Ever wondered what actually happens on this day? Let's look into it...

On the Expiry Day contracts are settled, positions are closed or rolled over, and traders witness a significant shift in trading activity. This day comes with various repercussions for derivative traders as well as for the Indian stock market as a whole.

Option Expiry Structure

Monthly Expiry

In order to avoid ambiguity and confusion amongst traders, the equity and index options in India expire on the last Tuesday of every month, according to NSE. If the last Tuesday is a trading holiday, then the expiry day is the previous trading day.

Weekly Expiry

Weekly options provide more granular opportunities, and risks, for traders and are very popular for short-term strategies. The NIFTY weekly contract options expire on Tuesday of every week, except when Tuesday is a trading holiday.

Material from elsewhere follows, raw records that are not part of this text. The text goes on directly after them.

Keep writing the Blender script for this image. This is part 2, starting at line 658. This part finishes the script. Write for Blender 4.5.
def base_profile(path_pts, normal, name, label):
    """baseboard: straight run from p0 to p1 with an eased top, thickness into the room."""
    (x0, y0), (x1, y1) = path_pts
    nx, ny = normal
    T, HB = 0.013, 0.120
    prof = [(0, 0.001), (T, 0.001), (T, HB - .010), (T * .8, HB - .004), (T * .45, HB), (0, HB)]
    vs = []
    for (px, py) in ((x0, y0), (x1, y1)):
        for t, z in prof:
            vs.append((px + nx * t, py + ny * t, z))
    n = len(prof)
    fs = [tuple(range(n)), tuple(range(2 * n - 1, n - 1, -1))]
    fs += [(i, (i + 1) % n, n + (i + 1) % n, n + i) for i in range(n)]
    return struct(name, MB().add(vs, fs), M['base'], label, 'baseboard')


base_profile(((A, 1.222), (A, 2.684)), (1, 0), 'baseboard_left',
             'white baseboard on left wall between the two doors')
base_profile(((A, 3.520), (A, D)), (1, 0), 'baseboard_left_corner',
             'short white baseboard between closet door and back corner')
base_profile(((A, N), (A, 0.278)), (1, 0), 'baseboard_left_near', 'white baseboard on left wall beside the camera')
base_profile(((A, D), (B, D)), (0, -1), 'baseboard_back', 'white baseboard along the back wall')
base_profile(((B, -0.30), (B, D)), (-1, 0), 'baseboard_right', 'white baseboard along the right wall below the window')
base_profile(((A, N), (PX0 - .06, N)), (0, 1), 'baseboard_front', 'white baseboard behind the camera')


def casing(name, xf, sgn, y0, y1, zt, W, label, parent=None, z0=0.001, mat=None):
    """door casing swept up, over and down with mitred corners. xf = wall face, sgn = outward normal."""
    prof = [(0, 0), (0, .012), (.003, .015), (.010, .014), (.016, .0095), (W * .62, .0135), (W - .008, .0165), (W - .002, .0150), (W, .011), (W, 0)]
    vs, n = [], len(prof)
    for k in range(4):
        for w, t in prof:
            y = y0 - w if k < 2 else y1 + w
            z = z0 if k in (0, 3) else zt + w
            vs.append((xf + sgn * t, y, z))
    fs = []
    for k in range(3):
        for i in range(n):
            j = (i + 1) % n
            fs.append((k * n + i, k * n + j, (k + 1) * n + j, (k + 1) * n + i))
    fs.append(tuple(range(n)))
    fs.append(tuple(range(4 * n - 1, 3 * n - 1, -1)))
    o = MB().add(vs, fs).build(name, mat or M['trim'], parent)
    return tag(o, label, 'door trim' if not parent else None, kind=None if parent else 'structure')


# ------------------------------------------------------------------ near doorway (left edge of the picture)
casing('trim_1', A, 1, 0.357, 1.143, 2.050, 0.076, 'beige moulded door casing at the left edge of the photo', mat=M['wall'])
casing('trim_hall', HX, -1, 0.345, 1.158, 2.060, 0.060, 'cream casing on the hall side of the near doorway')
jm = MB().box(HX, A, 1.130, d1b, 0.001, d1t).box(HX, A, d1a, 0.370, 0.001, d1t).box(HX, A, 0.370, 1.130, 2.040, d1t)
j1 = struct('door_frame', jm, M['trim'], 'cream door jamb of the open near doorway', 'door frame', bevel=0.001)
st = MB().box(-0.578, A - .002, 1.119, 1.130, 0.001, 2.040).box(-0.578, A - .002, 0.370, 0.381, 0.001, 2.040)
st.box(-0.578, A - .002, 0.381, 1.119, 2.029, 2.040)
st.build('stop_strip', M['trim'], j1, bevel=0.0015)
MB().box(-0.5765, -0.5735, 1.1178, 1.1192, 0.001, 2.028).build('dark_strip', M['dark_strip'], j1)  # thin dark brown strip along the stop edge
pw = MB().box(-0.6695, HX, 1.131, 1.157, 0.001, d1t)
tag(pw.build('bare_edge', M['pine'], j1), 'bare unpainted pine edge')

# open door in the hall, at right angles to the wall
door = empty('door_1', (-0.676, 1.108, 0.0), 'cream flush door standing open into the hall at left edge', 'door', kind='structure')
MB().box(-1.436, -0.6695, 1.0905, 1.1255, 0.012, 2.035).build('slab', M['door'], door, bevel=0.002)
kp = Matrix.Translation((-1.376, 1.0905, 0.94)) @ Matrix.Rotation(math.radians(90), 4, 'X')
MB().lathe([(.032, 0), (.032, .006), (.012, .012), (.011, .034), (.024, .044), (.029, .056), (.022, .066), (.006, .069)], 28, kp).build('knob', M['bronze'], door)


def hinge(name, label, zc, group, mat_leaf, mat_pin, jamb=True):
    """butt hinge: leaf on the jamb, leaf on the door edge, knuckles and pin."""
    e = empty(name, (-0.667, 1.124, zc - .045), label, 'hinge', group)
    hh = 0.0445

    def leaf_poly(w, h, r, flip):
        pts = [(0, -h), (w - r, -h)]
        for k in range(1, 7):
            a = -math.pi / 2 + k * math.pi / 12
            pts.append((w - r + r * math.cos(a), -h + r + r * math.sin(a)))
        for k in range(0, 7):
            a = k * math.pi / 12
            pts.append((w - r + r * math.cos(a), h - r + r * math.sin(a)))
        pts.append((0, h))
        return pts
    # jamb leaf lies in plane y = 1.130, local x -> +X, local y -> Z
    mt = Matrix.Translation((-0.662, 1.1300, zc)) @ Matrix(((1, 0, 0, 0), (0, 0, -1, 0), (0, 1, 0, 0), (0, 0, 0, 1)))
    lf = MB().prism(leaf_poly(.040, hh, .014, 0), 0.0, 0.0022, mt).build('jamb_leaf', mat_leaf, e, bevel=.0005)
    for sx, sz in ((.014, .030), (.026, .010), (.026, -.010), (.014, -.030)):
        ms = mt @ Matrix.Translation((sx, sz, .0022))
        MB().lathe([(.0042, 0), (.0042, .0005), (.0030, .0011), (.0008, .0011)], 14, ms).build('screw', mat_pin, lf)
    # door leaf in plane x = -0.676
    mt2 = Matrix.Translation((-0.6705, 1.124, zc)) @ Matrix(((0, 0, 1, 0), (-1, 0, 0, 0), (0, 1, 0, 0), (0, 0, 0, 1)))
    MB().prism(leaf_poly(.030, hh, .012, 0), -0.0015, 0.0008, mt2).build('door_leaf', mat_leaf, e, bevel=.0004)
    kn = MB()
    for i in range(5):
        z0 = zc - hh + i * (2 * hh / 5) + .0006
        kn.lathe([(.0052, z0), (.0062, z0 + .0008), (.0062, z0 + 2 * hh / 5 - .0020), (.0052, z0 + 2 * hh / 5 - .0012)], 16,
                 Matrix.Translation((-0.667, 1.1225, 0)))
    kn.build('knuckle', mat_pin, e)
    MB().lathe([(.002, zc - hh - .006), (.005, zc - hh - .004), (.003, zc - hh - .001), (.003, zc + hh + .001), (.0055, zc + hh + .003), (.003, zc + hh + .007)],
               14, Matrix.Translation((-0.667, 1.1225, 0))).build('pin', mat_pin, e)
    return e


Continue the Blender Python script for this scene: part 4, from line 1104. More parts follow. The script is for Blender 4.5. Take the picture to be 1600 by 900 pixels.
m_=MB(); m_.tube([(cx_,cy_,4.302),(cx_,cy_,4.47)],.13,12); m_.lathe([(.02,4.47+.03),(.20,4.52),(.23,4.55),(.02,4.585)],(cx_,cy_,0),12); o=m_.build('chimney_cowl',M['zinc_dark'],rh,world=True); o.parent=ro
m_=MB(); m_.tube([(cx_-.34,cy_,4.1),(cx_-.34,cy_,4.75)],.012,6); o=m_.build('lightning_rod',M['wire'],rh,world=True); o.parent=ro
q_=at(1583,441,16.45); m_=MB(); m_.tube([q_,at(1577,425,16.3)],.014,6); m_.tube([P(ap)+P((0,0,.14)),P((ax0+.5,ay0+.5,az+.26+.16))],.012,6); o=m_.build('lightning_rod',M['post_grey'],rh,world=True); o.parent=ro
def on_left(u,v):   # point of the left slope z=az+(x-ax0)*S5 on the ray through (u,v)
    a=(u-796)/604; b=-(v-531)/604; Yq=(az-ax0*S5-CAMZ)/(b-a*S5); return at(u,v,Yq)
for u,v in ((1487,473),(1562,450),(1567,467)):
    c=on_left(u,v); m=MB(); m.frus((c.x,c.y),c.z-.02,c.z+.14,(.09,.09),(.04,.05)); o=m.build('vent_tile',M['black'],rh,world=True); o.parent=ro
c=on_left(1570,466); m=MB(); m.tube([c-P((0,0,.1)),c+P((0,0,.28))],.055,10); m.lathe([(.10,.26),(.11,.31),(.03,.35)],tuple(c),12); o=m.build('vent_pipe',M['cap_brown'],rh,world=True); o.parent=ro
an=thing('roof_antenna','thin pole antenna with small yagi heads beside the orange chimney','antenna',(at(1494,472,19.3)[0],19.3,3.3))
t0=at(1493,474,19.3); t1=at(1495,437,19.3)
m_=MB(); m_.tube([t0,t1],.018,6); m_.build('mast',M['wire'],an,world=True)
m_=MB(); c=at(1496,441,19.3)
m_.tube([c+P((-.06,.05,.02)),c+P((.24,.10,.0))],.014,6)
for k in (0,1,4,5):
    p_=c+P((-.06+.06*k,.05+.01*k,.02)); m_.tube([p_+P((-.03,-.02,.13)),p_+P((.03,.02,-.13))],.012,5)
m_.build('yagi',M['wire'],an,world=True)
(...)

What Happens to Options on Expiry?

Since the expiry day marks the closure of contracts, there is significant volatility and price fluctuations experienced by traders in the stock market. Trading in expiring options stops at the end of a trading session at 3:30PM, and holding the option till expiry can lead to a few situations, i.e., the option can be:

In-The-Money

The option has value and, if exercised, the trader makes a profit. For example, a trader buys a NIFTY 10,000 call option. If, on the expiry day, NIFTY closes at 10,300, the option has value; it is In-The-Money.

At-The-Money

The exercise price is very close to the current market price - the option may or may not hold value. Considering our previous example, if NIFTY closes around 10,000, the option is At-The-Money and has little to no intrinsic value.

Out-of-The-Money

The option expires worthless - the buyer does not exercise the option and only loses the premium paid. Now, if NIFTY closes at 9,800, the option is Out-of-the-Money and expires worthless.

Settlement Mechanisms

Cash Settlement

Index options in India, like NIFTY, are settled in cash. So, instead of delivering the underlying asset, the difference between the exercise price and the closing market price is settled in cash.

Physical Settlement

Stock options, on the other hand, involve actual delivery of shares. For example, if a trader holds a stock call option with a strike price of Rs.1,000 and the stock closes at Rs.1,050, the trader may be required to buy the shares at Rs.1,000 as per the contract terms.

Conclusion

Expiry Day often brings higher trading volume, increased volatility, and sudden price movements. For beginners, if you are trading in the options market, know the expiry date of your contract(s). Don’t be the trader caught saying, “Oh I thought it expires tomorrow!” on Tuesday evening – that’s a painful lesson.